Esta é a posição da civilização islâmica na união entre a vida mundana e a Vida Eterna. O versículo anterior esclarece que até mesmo no dia de sexta feira temos o comércio e trabalho para a vida material antes da oração, em seguida, ir depressa para a recordação de Allah e para a oração, abandono da compra e da venda e ações similares das ocupações da vida. Na sequência , espalhar-se pela terra e procurar o sustento novamente após o término da oração, sem cair em desatenção da recordação de Allah amiúde em todas as situações, pois esta é a fonte do triunfo e do sucesso. “O favor de Allah” neste versículo significa: o sustento e o trabalho.

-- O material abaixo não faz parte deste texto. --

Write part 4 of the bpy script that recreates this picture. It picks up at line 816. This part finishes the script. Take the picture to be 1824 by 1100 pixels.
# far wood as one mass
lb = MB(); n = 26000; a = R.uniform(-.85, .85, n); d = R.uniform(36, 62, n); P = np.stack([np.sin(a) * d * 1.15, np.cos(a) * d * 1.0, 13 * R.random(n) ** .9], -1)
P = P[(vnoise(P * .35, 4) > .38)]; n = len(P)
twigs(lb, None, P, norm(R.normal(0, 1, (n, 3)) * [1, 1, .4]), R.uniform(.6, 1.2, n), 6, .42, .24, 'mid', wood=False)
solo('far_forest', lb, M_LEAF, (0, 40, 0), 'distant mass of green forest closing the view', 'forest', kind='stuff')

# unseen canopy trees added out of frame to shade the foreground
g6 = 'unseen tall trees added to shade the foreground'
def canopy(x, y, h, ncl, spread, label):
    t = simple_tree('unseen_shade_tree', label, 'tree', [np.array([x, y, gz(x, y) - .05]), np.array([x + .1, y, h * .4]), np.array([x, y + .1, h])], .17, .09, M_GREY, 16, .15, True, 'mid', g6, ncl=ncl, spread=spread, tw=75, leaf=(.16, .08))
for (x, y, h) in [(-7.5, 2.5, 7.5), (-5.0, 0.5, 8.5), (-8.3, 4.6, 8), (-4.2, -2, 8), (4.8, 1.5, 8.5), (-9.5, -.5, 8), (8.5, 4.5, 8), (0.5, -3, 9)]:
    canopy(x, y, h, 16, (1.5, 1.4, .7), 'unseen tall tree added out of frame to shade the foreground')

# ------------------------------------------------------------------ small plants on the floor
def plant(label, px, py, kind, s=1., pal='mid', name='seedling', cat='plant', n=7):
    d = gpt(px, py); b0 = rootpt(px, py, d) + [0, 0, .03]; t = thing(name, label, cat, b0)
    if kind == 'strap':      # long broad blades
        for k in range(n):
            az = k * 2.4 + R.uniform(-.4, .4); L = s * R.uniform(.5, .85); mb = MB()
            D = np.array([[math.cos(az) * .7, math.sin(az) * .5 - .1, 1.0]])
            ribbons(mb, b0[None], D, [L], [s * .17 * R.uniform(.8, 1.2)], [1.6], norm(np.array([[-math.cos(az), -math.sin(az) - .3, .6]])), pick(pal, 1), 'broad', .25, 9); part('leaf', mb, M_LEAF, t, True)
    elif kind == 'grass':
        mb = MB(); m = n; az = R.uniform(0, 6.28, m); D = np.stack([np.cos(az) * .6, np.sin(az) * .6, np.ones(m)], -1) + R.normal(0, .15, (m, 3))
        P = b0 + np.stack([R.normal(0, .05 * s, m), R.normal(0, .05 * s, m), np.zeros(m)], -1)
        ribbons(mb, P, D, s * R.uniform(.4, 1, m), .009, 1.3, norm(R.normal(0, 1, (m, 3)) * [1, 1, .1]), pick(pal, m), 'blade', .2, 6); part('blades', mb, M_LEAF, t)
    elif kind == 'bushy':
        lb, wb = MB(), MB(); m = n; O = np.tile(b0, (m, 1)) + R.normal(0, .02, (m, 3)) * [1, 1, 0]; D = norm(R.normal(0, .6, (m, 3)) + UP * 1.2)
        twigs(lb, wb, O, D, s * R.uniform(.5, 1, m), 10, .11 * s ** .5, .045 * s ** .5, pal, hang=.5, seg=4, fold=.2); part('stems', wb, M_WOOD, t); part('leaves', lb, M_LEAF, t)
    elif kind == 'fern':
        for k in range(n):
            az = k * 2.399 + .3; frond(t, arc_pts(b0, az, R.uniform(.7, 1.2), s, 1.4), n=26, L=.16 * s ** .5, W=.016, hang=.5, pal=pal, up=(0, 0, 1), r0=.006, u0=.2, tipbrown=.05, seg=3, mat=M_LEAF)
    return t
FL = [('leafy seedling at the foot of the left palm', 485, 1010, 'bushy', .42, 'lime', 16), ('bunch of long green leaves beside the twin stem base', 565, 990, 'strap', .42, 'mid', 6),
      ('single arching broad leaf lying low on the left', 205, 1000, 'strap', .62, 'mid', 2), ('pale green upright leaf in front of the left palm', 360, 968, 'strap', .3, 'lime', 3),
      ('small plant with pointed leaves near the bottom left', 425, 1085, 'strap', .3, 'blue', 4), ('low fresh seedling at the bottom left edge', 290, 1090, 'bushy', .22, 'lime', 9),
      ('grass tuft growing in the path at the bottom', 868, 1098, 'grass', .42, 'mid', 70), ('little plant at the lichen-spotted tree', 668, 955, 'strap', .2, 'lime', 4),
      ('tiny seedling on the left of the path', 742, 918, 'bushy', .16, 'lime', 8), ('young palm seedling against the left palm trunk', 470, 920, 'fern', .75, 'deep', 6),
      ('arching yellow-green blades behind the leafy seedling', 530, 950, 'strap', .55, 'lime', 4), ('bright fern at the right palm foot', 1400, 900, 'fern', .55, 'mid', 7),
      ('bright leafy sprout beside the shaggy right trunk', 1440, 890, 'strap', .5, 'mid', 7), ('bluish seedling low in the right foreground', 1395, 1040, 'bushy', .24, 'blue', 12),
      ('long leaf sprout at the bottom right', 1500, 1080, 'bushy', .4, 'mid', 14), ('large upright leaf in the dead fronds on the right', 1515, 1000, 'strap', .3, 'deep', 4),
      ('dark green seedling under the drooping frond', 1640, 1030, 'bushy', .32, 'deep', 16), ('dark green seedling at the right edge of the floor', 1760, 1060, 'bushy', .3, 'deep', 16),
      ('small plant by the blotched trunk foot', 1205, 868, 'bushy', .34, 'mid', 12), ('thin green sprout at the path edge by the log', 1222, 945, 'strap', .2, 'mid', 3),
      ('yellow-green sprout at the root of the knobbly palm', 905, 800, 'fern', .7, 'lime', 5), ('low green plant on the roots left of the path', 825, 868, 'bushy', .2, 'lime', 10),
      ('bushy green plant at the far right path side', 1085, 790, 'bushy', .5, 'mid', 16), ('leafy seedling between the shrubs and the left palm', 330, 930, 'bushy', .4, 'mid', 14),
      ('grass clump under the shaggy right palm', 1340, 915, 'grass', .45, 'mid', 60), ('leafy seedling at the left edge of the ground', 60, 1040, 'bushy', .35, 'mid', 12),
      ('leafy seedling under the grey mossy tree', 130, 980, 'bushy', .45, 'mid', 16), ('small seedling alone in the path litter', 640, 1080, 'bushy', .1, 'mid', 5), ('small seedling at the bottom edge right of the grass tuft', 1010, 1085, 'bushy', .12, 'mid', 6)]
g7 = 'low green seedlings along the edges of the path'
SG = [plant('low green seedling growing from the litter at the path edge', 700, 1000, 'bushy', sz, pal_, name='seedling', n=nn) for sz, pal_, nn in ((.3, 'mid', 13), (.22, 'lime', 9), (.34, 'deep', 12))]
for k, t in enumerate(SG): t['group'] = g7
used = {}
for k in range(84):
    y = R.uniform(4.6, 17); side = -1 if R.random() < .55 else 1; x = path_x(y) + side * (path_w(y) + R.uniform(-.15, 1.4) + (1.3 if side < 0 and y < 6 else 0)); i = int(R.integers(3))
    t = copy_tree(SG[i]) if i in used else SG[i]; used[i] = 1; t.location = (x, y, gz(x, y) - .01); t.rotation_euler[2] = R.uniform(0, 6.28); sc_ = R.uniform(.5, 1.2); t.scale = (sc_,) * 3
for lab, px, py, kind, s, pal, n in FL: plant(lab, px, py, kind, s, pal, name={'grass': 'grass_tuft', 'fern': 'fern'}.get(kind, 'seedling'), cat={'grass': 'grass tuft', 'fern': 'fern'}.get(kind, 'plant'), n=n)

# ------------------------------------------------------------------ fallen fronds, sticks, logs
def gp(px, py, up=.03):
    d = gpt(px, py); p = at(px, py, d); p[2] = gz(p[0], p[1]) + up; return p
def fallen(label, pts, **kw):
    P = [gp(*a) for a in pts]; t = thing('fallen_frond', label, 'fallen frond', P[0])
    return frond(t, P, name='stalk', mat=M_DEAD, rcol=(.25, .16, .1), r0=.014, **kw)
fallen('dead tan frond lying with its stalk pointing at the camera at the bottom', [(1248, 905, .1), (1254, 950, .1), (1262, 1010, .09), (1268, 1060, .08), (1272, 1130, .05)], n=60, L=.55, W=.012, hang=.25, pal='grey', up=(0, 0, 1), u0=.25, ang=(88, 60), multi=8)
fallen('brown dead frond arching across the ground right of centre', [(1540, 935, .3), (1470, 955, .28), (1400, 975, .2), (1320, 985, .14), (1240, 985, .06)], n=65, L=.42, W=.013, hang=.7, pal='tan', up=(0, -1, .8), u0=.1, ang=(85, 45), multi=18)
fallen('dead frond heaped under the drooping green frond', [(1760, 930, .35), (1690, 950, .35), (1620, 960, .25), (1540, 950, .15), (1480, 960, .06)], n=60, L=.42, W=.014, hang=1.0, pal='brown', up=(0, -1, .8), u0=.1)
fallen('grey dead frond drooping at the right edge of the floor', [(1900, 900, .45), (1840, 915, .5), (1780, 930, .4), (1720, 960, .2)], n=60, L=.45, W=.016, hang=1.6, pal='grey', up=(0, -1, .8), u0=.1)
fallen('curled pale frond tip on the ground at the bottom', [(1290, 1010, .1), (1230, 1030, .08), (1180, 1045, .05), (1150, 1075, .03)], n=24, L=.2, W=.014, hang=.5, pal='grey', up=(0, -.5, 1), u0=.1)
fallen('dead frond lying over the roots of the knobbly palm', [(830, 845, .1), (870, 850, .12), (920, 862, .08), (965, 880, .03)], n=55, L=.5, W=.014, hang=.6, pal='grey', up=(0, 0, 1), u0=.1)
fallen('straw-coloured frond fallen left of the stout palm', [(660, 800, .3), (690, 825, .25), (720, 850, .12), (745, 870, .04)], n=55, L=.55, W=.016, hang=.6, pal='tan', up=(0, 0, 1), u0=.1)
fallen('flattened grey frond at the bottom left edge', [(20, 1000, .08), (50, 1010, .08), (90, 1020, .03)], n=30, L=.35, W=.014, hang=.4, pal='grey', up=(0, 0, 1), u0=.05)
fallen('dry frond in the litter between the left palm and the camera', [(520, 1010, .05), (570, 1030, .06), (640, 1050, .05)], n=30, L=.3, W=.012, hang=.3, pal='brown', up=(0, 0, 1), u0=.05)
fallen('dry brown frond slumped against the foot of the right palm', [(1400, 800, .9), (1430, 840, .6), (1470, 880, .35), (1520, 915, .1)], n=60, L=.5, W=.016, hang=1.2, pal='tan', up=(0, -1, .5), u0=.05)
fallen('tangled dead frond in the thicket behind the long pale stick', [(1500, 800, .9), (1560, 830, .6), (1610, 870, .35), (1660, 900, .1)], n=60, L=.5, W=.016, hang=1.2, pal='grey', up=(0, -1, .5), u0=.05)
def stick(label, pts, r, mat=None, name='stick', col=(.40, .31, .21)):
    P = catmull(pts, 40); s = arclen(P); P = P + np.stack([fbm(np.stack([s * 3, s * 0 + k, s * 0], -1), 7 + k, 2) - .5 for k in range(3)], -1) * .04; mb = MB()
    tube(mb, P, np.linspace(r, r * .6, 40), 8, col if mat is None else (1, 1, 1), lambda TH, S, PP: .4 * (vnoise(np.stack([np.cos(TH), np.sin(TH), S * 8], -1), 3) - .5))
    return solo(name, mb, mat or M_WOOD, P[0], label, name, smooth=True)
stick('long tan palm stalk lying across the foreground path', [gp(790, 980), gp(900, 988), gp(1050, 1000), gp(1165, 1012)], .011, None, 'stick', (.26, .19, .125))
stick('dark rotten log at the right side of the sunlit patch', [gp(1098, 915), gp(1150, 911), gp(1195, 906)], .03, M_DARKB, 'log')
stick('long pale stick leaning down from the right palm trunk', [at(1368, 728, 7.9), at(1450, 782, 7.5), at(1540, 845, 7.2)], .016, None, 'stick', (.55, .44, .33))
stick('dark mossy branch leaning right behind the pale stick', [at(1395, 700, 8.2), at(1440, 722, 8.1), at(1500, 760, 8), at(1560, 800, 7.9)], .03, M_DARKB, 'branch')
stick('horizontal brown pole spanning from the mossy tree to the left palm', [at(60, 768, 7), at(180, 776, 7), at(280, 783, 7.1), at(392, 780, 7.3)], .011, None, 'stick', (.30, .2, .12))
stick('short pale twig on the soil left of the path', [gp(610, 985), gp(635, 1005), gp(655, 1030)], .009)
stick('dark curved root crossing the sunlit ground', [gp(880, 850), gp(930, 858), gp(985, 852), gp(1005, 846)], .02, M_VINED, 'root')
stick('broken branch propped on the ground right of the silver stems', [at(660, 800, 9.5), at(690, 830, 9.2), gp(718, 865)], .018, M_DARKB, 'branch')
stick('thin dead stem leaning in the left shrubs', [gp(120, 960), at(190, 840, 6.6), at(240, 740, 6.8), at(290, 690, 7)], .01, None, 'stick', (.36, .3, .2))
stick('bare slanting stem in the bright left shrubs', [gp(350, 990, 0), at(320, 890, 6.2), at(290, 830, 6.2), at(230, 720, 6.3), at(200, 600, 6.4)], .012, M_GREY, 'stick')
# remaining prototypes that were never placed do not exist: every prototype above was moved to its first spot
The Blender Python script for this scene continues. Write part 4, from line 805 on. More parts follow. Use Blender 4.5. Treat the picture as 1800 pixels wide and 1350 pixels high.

          Em outro versículo que menciona o equilíbrio entre o trabalho para esta vida e o trabalho para o que há depois desta vida, Allah, exaltado seja, diz: “E buscai a Derradeira Morada no que Allah te concedeu” (Al Qassas 77). O Islam não exigiu do muçulmano ser um sacerdote num mosteiro, ou um adorador num retiro, rezando de noite e jejuando de dia, sem ter parte alguma na vida e sem que a vida tenha sorte dele também. Porém, exigiu do muçulmano que seja tão somente um ser trabalhador na vida, a construindo e percorrendo os lados da Terra, e procurando o sustento em suas fontes. Assim são os membros da civilização islâmica, trabalhadores para a vida mundana e para a Vida Eterna, buscando o bem e a felicidade nas duas vidas.

 

Combinação entre idealismo e realismo

          Também faz parte do equilíbrio com o qual a civilização islâmica se destacou: a união entre o idealismo e o realismo[2] de forma firme e maravilhosa. O Islam é uma religião idealista e, ao mesmo tempo, realista. Ele almeja sempre para os seus adeptos a perfeição e os nobres ideais, porém exige os meios e o esforço através deles, e não sobrecarrega as pessoas à toa. Por isso, é difícil separar o idealismo do realismo no Islam, que é tão somente uma lei completa para os humanos que ilumina para eles os caminhos do bem, e desenha para eles as bases de conduta e as regras de relações.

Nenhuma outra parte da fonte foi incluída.